Most of the state agencies and nonprofit recipients that Floodlight spoke with feel confident the change in administration won’t derail their plans to roll out Solar for All. In New Mexico, the Energy, Minerals, and Natural Resources Department is using the $156 million it’s receiving to deploy rooftop solar systems on single-family homes as well as apartment buildings. It also plans to upgrade the grid infrastructure to help local utility companies seamlessly integrate solar power into the electric grid. Sidney Hill, a spokesman for the state’s energy department, said, “New Mexico’s Solar for All program will focus on rural and tribal communities first. These are areas in which many residents have not been well positioned to take advantage of the solar tax credits because they lack the funds to pay for a solar system upfront.”

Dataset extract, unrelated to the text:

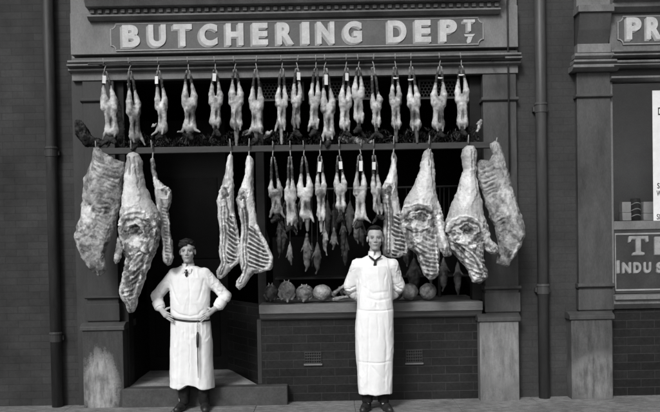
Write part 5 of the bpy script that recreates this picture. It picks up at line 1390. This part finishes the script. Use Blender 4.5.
# pile of trotters left of the tall man
rg = random.Random(5)
lab = ['pale trotter on top of the little heap beside the tall man', 'trotter lying along the sill edge under the others', 'dark trotter leaning left in the heap on the sill', 'short trotter nearest the tall man\'s sleeve', 'slim trotter at the left foot of the heap', 'upright trotter at the back of the heap']
for i, (a, b, r) in enumerate((((335, 292.5), (344, 286), 2.3), ((336, 299), (347, 296.5), 2.2), ((331, 293), (338, 298.5), 2.0), ((344, 291.5), (350, 295.5), 2.2), ((329, 297.8), (334, 299.3), 2.0), ((340, 288), (343, 297), 1.9))):
    F = Frame(a[0], a[1], .0 + .02 * i); s = F.s
    o = thing('trotter', lab[i], 'trotter', (0, 0, 0), 'trotters heaped on the sill'); F.place(o)
    e = F(b[0], b[1], rg.uniform(-.02, .02)); g = Field((min(0, e[0]) - .05, -.06, min(0, e[2]) - .05), (max(0, e[0]) + .05, .06, max(0, e[2]) + .05), .0045)
    g.cap((0, 0, 0), tuple(e), r * s, r * s * .6, .01); g.ell(e, (r * s * .95, r * s * .8, r * s * .8), .008); g.cap(e, (e[0] + .012, e[1] - .02, e[2] - .008), .010, .006, .003)
    V, Fc = g.mesh(); N = vnormals(V, Fc); V = V + N * (.003 * fbm(V, 40, 3, i))[:, None]
    npmesh('flesh', V, Fc, M['game'], o, rg.choice((.12, .3, .2)) * (1 + .6 * fbm(V, 30, 3, i)))
# dim poultry and game hanging further inside the room
ib = P(270, 190, .42); ib2 = P(470, 186, .42)
ir = thing('inner_rail', 'dim iron rail inside the window with game hanging from it', 'rail', ib)
MB().tube([(0, 0, 0), tuple(ib2 - ib)], .012, 8).build('bar', M['iron'], ir, smooth=True)
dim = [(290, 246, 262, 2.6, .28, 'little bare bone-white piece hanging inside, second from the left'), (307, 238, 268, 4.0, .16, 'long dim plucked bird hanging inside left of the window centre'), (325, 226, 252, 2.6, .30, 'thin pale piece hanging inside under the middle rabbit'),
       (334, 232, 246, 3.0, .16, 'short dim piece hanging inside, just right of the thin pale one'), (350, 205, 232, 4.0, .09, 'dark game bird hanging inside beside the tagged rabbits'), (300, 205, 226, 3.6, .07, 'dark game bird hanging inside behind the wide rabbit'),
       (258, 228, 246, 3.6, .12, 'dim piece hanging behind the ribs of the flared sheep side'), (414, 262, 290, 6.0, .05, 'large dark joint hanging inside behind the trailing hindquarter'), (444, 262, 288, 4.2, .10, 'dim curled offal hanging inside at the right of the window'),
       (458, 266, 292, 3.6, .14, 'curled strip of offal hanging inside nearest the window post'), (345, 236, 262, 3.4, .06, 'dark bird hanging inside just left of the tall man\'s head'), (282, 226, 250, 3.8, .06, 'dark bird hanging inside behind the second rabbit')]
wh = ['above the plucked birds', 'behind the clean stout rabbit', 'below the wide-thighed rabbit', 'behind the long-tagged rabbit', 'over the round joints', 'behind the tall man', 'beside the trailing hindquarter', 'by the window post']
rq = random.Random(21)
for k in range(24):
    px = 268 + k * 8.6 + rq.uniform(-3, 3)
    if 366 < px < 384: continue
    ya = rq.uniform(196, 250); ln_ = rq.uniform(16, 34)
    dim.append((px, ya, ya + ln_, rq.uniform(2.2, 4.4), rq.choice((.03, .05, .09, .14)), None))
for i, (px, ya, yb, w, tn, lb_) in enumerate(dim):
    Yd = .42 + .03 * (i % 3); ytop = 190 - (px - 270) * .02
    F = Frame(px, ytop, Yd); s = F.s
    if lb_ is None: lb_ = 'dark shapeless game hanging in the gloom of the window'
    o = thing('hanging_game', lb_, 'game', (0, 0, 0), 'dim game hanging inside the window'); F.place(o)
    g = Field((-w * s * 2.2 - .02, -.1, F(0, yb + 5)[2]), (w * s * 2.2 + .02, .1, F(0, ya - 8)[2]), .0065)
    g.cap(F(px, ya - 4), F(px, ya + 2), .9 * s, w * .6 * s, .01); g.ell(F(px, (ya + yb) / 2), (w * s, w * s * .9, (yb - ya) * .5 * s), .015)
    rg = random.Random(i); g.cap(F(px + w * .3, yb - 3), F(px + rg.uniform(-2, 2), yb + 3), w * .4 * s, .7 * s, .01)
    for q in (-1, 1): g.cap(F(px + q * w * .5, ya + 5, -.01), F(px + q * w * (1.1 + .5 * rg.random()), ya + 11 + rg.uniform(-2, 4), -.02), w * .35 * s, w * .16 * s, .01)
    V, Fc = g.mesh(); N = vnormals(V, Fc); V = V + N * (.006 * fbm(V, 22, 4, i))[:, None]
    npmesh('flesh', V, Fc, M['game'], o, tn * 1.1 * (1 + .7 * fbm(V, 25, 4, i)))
    MB().tube([(0, 0, .012), F(px, ya - 5)], .003, 5).build('string', M['iron'], o)
# evergreen dressing along the top of the beam
vs = []; fs = []; rg = random.Random(9)
for i in range(3800):
    px = rg.uniform(118, 480); cl = .5 + .5 * math.sin(px * .21) * math.sin(px * .073 + 1)
    if rg.random() > .35 + .6 * cl: continue
    hgt = rg.random() ** 1.2 * (7 + 10 * cl); py = brow(px) - 2 - hgt
    c = P(px, py, -.30 + rg.uniform(-.06, .16)); a = Euler((rg.uniform(0, 6), rg.uniform(0, 6), rg.uniform(0, 6))).to_matrix(); L = rg.uniform(.012, .03); b = len(vs)
    for p in ((-L, 0, 0), (0, -L * .35, .004), (L, 0, 0), (0, L * .35, .004)): vs.append(tuple(c + a @ Vector(p)))
    fs.append((b, b + 1, b + 2, b + 3))
m = MB(); m.v = vs; m.f = fs
o = m.build('evergreen_garland', M['leaf']); tag(o, 'dark evergreen sprigs laid along the top of the beam behind the rabbits', 'garland', kind='stuff')
# dark furred hare and feathered bird at the left end, pale tray behind the rabbits
def furry(label, cat, name, px, py, pts, Y, tones, seed):
    F = Frame(px, py, Y); s = F.s; o = thing(name, label, cat); F.place(o)
    U = [p[0] for p in pts]; W = [p[1] for p in pts]; mr = max(p[2] for p in pts) + 3
    g = Field((F(min(U) - mr, 0)[0], -.13, F(0, max(W) + mr)[2]), (F(max(U) + mr, 0)[0], .13, F(0, min(W) - mr)[2]), .006)
    for a, b in zip(pts[:-1], pts[1:]):
        if a[2] == 0 or b[2] == 0: continue
        g.cap(F(a[0], a[1]), F(b[0], b[1]), a[2] * s, b[2] * s, .015)
    V, Fc = g.mesh(); N = vnormals(V, Fc); V = V + N * (.009 * fbm(V, 40, 4, seed))[:, None]
    npmesh('fur', V, Fc, M['fur'], o, tones[0] + (tones[1] - tones[0]) * np.clip(.5 + fbm(V, 22, 4, seed), 0, 1)); return o
furry('dark furred hare stretched at the left end above the beam', 'hare', 'hare', 80, 124, [(79, 124, 4), (82, 132, 6.5), (88, 141, 5.5), (98, 143, 4), (108, 141, 2.5)], -.34, (.01, .05), 1)
furry('long dim grey-furred hind leg hanging between the first two rabbits of the upper row', 'hare', 'hare', 119, 104, [(118.5, 102, 1.3), (119.5, 115, 2.2), (120.5, 130, 3.6), (120, 141, 3.0)], -.28, (.03, .16), 2)
furry('mottled pale bundle lying on the beam behind the middle rabbits', 'bundle', 'game_bundle', 340, 138, [(341, 139, 2.5), (350, 140.5, 4.2), (360, 142, 4.2), (370, 142, 2.5)], -.30, (.08, .42), 3)
for i, (px, py, w, lb_) in enumerate(((246, 133, 3.2, 'curled pale scrap left of the seventh rabbit'), (268, 135, 4.0, 'round mottled scrap right of the seventh rabbit'), (154, 126, 2.2, 'bright slanting scrap beside the third rabbit'), (129, 85, 1.6, 'tiny white feather scrap between the first two rabbits'), (479, 126, 2.0, 'bright pointed scrap hanging right of the last rabbit'))):
    furry(lb_ + ' of the upper row', 'scrap', 'meat_scrap', px, py, [(px - w, py + w * .6, w * .35), (px, py - w * .3, w * .6), (px + w, py - w, w * .3)] if i != 4 else [(477, 131, 1.0), (479, 127, 1.6), (481, 121.5, 1.4), (477, 124, .8)], -.36, (.15, .55), 10 + i)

The Nevada Clean Energy Fund, a local nonprofit, is getting $156 million to provide financial assistance for solar projects on single-family homes, apartments, and commercial buildings at no upfront cost to applicants through grants or loans. “Over the five year performance period, the Nevada Solar for All program targets reducing energy costs for over 20,000 Nevada households and creating 900 solar jobs,” said Kirsten Stasio, chief executive officer for the Nevada Clean Energy Fund. “We have already begun implementing the award funds. Moreover, the need for these funds in our communities will persist through the change in administration.”

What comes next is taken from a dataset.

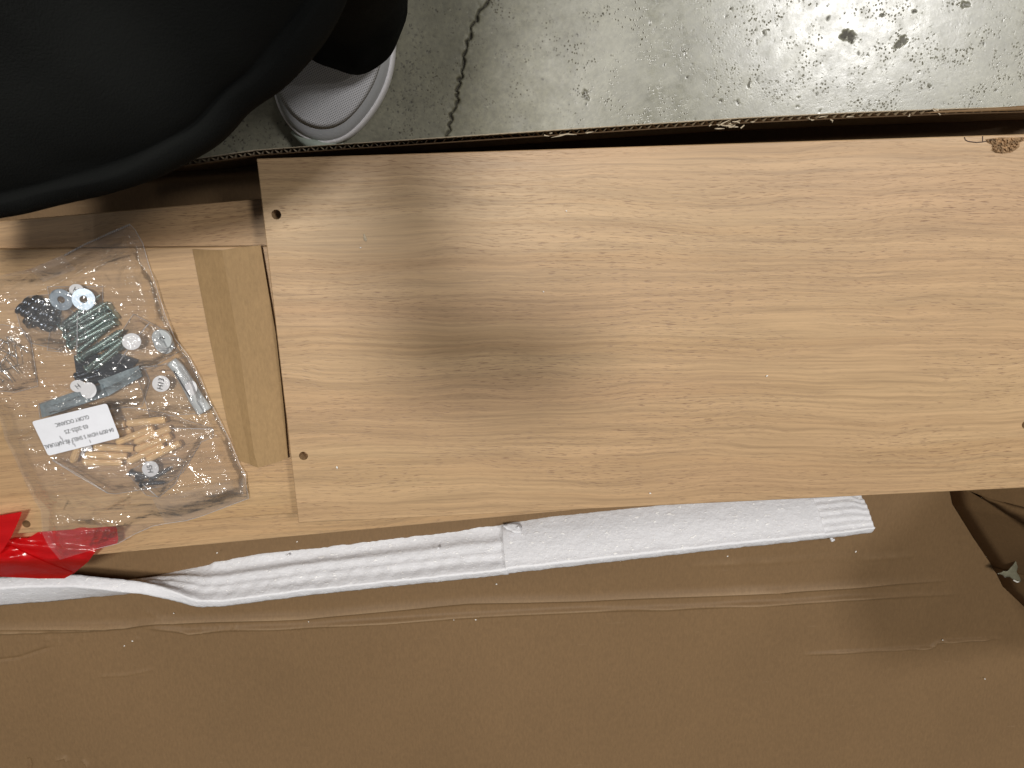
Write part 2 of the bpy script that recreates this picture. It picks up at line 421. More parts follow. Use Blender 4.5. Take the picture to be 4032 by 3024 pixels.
at_ = me.attributes.new('pit', 'FLOAT', 'POINT'); at_.data.foreach_set('value', pit.reshape(-1).astype(np.float32))
o = link('floor', me, M['concrete']); o['kind'] = 'structure'

# ------------------------------------------------------------------ carton
ZB = .006
CARTON = root('cardboard_carton', at(1900, 2300, 0), 'large opened brown cardboard carton holding the wooden shelves, its lid folded out flat', 'carton')
def W2(lst, z=ZB): return [(p.x, p.y) for p in px2(lst, z)]
cre1 = W2([(-900, 2490), (0, 2470), (501, 2467), (612, 2453), (900, 2444), (1200, 2431), (1470, 2403), (1850, 2371), (2300, 2366), (3005, 2329), (3279, 2312), (3553, 2295), (3760, 2285)])
cre2 = W2([(560, 2470), (696, 2484), (746, 2493), (900, 2480), (1114, 2473), (1343, 2457), (1786, 2428), (2300, 2407), (2500, 2402), (2640, 2398), (2880, 2382), (3083, 2373), (3318, 2355), (3631, 2345), (3800, 2338)])
cre2b = W2([(-200, 2500), (0, 2486), (300, 2480), (501, 2470)])
folds = [(cre1, .0036, .0026, .3), (cre2, .0038, .0024, .5), (cre2b, .0026, .0024, .3),
         (W2([(3150, 2572), (3310, 2564), (3560, 2552), (3663, 2549), (3690, 2530), (3720, 2526), (3866, 2520), (3960, 2512)]), .0026, .0016, .4),
         (W2([(-50, 2605), (0, 2595), (80, 2585), (150, 2562), (223, 2540)]), -.0016, .0015, .2),
         (W2([(380, 2660), (500, 2655), (610, 2633)]), .0006, .0018, .2),
         (W2([(2700, 2222), (3100, 2205), (3480, 2192), (3640, 2187)]), .0010, .0016, .2),
         (W2([(118, 2975), (124, 3000), (118, 3060)]), -.0035, .0016, .1),
         (W2([(222, 2985), (262, 2972), (274, 2990)]), .0018, .0016, .1),
         (W2([(330, 2980), (350, 3000), (352, 3012)]), .0020, .0014, .1),
         (W2([(2860, 2326), (3000, 2318), (3120, 2335)]), .0010, .002, .1),
         (W2([(560, 2400), (640, 2440), (700, 2452)]), .0008, .002, .1)]
for i in range(46):                                         # rubbed nicks across the lid crease
    x = random.choice([random.uniform(900, 2000), random.uniform(60, 900)]); y = 2484 - (x - 900) * .05 + random.uniform(-6, 26); l = random.uniform(10, 34)
    folds.append((W2([(x, y), (x + random.uniform(-3, 9), y - l)]), random.uniform(.0003, .0007), .0009, .1))
def wall_h(Xa, Ya):
    global WEAR
    z = np.full(Xa.shape, ZB); WEAR = np.zeros(Xa.shape)
    for pl, amp, w, ns in folds:
        xs = [p[0] for p in pl]; ys = [p[1] for p in pl]; mm = (Xa > min(xs) - .02) & (Xa < max(xs) + .02) & (Ya > min(ys) - .02) & (Ya < max(ys) + .02)
        if not mm.any(): continue
        d, pr, sd = seg_dist(Xa[mm], Ya[mm], pl)
        tap = np.clip(np.minimum(pr, 1 - pr) * 8, 0, 1); q = np.sin(pr * 53) * .25 + np.sin(pr * 17 + 1) * .25
        ww = w * np.where(sd > 0, .7, 1.5)
        if amp > 0: WEAR[mm] = np.maximum(WEAR[mm], min(1, amp / .0022) * tap * (.55 + q) * np.exp(-(d / (w * .55)) ** 2))
        z[mm] += amp * (1 + q * ns * 2) * tap * np.exp(-(d / ww) ** 2)
    z += .0035 * np.sin(Xa * 5.1 + 1) * np.sin(Ya * 6.3 + .4) * np.clip((-.42 - Ya) * 6, 0, 1) + .0016 * np.sin(Xa * 13 + Ya * 7)
    z += np.clip(-.45 - Ya, 0, 1) ** 2 * .10
    return z
step = .0019
# the end flap crease runs along this line; the flat panels stop there
crl = [(4125, 455), (4100, 700), (4040, 1300), (3900, 1700), (3735, 1900), (3752, 1985), (3830, 2115), (3895, 2215), (3925, 2262), (3948, 2310), (4032, 2392), (4150, 2500), (4420, 2790), (4800, 3300)]
crw = W2(crl)
cw = np.array(crw); order = np.argsort(-cw[:, 1])
def right_x(y): return np.interp(-y, -cw[order][:, 1], cw[order][:, 0])
def panel(y0f, y1f, rows, name):
    n = 860; u = np.linspace(0, 1, n); P = np.zeros((rows, n, 3))
    xl = -.78
    for r in range(rows):
        f = r / (rows - 1)
        # iterate: x range depends on y
        x = xl + (.55 - xl) * u; y = y0f(x) * (1 - f) + y1f(x) * f
        for _ in range(3):
            xr = right_x(y) + .004; x = xl + (xr - xl) * u; y = y0f(x) * (1 - f) + y1f(x) * f
        P[r, :, 0] = x; P[r, :, 1] = y
    P[:, :, 2] = wall_h(P[:, :, 0], P[:, :, 1])
    return P, WEAR
c1 = np.array(cre1)
cy = lambda x: np.interp(x, c1[:, 0], c1[:, 1])
wl = [(-500, 700), (0, 690), (400, 672), (730, 652), (1010, 612), (1350, 588), (1600, 572), (2200, 532), (2800, 493), (2940, 484), (3400, 462), (3800, 447), (4032, 441), (4500, 425)]
WH = .128
wt = [at(x, y, WH) for x, y in densify(wl, 25, False)]
wy = lambda x: np.interp(x, [p.x for p in wt], [p.y for p in wt])
(Pb, Wb) = panel(lambda x: wy(x) + .002, cy, 130, 'base'); (Pl, Wl_) = panel(cy, lambda x: -.80 + 0 * x, 230, 'lid')
for nm_, P_, W_ in (('base_panel', Pb, Wb), ('lid_panel', Pl, Wl_)):
    me = grid_mesh(P_, True); a_ = me.attributes.new('wear', 'FLOAT', 'POINT'); a_.data.foreach_set('value', W_.reshape(-1).astype(np.float32)); child(nm_, me, M['card'], CARTON)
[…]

Throwing Sand Into The Gears Of Government
Since the 2024 elections, the indications from the next administration have been that it intends to roll back the climate related funding in the IRA, especially dollars left unspent by the time he takes office in January. But Ted Toon, an EPA senior advisor, said Solar For All doesn’t rely on annual agency appropriations from Congress. That would essentially protect it from the Republican wave taking over the White House and both chambers of Congress next year. “Obligation means that the government and grant recipients have entered legal contracts known as award agreements, commitments that create a legal liability of the government for the award. Once signed — and as long as the recipient complies with the award agreement — the obligated funds are committed to that purpose.”
That emphasis on compliance could be an opportunity for opponents of the program. Romany Webb, deputy director of the Sabin Center for Climate Change Law, told Floodlight the Trump administration might lean hard into ensuring grantees follow the stipulations of those agreements to the letter, using any breach as a way to claw back funds. In addition, it might try to redistribute unspent money from the IRA, refuse to allocate any additional dollars, or close the pipeline of information available to the public on how to access the funds.

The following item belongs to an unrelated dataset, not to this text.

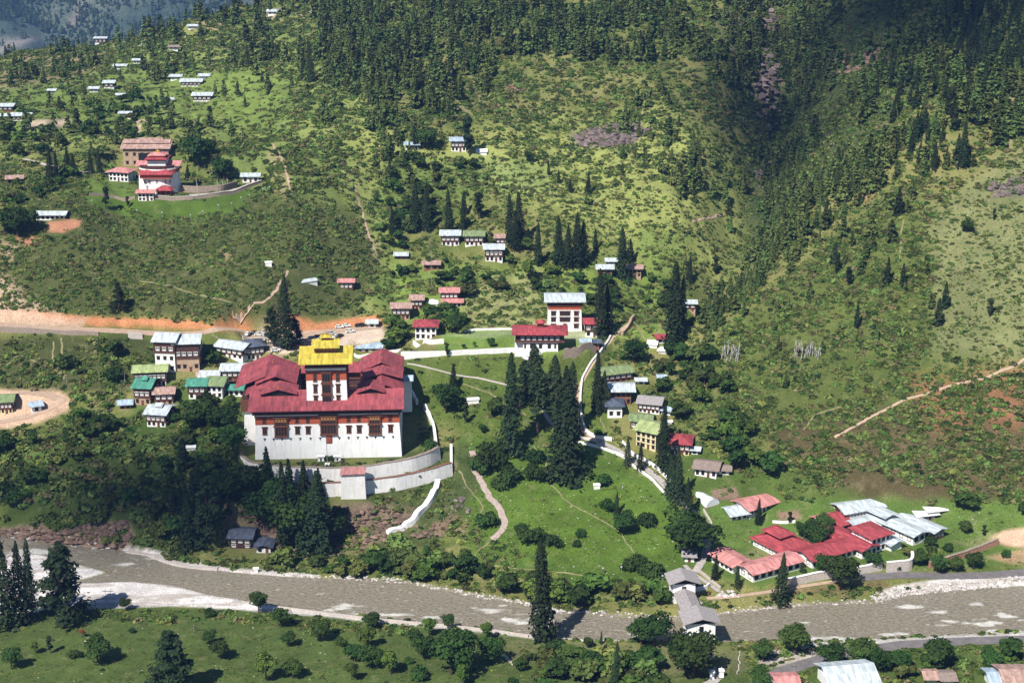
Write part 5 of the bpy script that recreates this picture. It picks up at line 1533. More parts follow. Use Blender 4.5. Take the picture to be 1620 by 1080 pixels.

But she added the withholding of IRA funds without congressional approval could violate federal appropriations law. “The government efficiency push that [the next president] has said he plans to advance has a lot of cuts in the federal workforce, and so those sorts of things could have really significant consequences for IRA implementation,” including Solar for All, Webb said. If there are no federal employees to run the government, all government operations will grind to a halt and nothing will get done, which may be precisely what the DOGE crowd is hoping for. The Tea Party mantra was to shrink the size of government until it was small enough to drown it in a bathtub. Soon we may be at precisely that point.